Et les gens ont tendance à devenir exigeants en matière de violence, comme le souligne Raphaël : « On est à la recherche de la perle rare ». Trouver une bonne vidéo de baston est généralement un long chemin de croix. Comme dans le porno, si la quantité est là, la qualité n'est quant à elle pas toujours au rendez-vous. La plupart ressemblent aux vidéos que l'on pouvait télécharger grâce au WAP sur nos téléphones dans les années 2000. Image floue, saturation du son et endings ratés rendent le plaisir très souvent quasi inexistant. Pour Wyatt, « cela fait appel aux mêmes genres d'instincts [que le porno]. Ça tape sur la même corde sensible. Certains sont fans de grosses productions et certains préfèrent le réel, les trucs amateurs. » Il y aurait donc une sorte d'érotisation de la violence, la plaçant sur le même registre que le plaisir sexuel. « Il y a des gens pour qui cela devient un plaisir de voir souffrir et qui recherchent cela », expliquait Louis Brunet. Récemment, on a pu voir apparaître le hashtag #RiotPorn lors des violentes manifestations contre la loi Travail, dont l'objectif était évidemment de recenser toutes les vidéos de CRS tabassant des manifestants – ou l'inverse. Enfin, les affaires de viols et de meurtre filmés en direct sur Facebook Live attirent beaucoup de voyeurs, souvent très jeunes, comme celle de Chicago où 40 personnes ont regardé une jeune fille se faire violer sans bouger le petit doigt.

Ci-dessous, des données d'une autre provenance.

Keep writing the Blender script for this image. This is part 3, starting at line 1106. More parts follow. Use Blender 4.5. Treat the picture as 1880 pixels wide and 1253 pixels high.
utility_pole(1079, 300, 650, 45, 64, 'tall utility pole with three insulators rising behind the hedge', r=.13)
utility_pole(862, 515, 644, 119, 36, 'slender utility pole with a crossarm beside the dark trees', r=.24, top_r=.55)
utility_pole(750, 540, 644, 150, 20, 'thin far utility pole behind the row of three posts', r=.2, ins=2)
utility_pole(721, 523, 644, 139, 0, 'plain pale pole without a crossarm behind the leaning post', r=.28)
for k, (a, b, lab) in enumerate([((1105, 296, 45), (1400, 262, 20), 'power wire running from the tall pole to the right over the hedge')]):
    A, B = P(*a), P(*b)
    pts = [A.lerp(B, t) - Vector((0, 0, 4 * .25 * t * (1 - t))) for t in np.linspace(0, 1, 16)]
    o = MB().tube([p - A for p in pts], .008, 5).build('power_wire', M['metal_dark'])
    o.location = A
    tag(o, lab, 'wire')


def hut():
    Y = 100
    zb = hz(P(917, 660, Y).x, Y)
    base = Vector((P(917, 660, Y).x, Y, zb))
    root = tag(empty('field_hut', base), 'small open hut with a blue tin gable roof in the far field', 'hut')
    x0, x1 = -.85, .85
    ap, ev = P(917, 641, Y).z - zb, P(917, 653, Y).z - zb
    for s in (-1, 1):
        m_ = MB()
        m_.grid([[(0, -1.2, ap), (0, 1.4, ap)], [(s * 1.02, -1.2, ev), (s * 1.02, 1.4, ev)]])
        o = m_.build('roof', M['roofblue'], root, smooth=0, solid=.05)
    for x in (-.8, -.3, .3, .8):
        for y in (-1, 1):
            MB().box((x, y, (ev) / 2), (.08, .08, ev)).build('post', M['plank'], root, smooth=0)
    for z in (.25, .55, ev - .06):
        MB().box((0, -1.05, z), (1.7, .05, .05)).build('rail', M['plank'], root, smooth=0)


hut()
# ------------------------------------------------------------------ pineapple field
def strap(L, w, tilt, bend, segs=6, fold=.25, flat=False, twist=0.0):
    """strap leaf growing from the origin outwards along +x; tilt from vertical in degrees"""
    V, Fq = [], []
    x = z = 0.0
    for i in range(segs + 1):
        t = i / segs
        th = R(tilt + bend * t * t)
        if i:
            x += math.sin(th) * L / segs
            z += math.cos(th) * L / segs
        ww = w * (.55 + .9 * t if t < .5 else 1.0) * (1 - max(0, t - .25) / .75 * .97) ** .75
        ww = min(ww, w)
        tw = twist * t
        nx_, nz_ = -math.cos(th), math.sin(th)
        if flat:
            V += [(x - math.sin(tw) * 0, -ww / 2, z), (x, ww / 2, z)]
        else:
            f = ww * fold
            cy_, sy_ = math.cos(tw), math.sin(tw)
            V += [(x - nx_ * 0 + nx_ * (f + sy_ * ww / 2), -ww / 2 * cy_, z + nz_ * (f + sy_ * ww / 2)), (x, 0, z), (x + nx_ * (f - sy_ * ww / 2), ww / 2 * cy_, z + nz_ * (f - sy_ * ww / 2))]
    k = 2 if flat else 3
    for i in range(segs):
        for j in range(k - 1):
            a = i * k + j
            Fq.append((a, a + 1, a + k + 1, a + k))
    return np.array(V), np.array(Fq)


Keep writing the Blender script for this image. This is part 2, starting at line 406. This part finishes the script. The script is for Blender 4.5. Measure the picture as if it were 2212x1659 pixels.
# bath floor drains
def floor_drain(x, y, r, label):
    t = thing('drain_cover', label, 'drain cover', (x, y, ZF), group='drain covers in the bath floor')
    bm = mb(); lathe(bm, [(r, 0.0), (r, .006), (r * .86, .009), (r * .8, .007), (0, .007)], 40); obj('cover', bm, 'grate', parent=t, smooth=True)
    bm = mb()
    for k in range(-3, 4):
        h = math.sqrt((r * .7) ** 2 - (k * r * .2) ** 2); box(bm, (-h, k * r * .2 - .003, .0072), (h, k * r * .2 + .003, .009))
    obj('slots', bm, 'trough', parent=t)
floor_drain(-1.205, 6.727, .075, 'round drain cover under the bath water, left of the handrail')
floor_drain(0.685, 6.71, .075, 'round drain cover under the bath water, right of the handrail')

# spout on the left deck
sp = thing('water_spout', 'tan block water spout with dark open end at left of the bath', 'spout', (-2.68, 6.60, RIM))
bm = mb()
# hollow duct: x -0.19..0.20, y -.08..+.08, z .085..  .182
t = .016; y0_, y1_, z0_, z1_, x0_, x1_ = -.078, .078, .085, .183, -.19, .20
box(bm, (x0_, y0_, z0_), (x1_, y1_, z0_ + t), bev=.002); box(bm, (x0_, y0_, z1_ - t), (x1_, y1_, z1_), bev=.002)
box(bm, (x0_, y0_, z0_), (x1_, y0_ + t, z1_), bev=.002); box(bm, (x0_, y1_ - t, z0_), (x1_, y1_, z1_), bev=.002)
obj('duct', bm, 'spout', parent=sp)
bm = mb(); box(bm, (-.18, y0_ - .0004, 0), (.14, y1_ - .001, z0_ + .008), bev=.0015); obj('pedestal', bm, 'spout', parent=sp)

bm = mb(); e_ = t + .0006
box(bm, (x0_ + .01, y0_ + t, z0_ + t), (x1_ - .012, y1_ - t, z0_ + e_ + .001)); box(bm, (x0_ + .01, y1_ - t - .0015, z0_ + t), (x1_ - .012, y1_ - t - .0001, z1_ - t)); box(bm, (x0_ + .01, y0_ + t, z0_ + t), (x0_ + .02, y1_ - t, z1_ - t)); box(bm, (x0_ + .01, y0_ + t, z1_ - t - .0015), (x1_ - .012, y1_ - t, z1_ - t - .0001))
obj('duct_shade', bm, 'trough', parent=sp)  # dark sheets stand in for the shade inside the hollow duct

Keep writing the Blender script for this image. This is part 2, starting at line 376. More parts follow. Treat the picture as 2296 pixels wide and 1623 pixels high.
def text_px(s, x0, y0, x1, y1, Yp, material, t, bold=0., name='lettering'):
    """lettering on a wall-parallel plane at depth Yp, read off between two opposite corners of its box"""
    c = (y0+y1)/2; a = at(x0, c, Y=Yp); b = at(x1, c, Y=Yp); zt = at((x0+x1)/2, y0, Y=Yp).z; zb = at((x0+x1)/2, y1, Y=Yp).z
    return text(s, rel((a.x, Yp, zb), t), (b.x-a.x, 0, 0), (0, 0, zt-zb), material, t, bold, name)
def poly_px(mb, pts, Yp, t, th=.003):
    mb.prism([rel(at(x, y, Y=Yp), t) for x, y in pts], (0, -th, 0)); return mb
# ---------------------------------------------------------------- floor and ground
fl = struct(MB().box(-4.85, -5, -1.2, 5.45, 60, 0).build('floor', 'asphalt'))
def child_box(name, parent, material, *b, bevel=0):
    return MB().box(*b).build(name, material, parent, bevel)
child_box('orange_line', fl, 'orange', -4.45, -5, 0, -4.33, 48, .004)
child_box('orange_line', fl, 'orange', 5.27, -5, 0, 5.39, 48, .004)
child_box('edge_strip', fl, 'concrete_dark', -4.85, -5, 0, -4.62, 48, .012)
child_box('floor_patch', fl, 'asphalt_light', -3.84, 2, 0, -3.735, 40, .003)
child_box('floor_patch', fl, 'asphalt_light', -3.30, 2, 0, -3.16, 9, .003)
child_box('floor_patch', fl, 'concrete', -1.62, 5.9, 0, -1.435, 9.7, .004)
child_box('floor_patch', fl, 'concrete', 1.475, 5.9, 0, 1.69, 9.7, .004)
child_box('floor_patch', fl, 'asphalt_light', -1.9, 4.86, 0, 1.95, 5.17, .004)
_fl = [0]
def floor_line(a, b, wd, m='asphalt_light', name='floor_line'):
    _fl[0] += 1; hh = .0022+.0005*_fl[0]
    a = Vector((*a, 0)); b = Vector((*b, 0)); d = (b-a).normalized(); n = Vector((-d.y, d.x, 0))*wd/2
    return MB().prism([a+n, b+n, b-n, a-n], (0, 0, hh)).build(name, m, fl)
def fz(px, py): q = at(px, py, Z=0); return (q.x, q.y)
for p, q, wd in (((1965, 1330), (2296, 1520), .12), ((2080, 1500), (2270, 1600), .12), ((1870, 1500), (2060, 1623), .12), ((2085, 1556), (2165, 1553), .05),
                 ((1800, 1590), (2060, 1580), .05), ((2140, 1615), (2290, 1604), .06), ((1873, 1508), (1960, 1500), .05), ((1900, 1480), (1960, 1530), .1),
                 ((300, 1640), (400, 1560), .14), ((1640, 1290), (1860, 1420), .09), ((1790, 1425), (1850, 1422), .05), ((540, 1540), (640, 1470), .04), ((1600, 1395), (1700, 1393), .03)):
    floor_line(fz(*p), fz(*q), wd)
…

Regarder des vidéos de baston est donc « normal » psychologiquement parlant, mais quand même foncièrement malsain, il faut l'avouer. C'est comme faire un tour sur Bestgore.com : on trouve ça fun jusqu'au moment où l'on tombe sur une décapitation d'enfant en slow motion ; on finit alors par se lever de son bureau pour aller boire un verre d'eau avant de faire un tour sur la page Facebook « Un jour une loutre ». Sauf que les consommateurs réguliers de ce genre de vidéos subissent un phénomène neurologique qui se produit lorsqu'on en regarde beaucoup trop. En fait, plus on en regarde, plus on en redemande. C'est ce qu'expliquait récemment Frederick Zimmerman – spécialiste en santé publique et professeur au Department of Health Services de l'université de Californie à Los Angeles – au Monde : « Nous savons que regarder beaucoup de scènes de violence conduit quasi directement à un comportement agressif. » Mais regarder des vidéos de ce genre ne ferait qu'aider à en regarder davantage : « Ceux qui regardent régulièrement la télévision violente sont désensibilisés aux effets de la violence et tendent à penser le monde en termes de violence et de danger », conclut Zimmerman.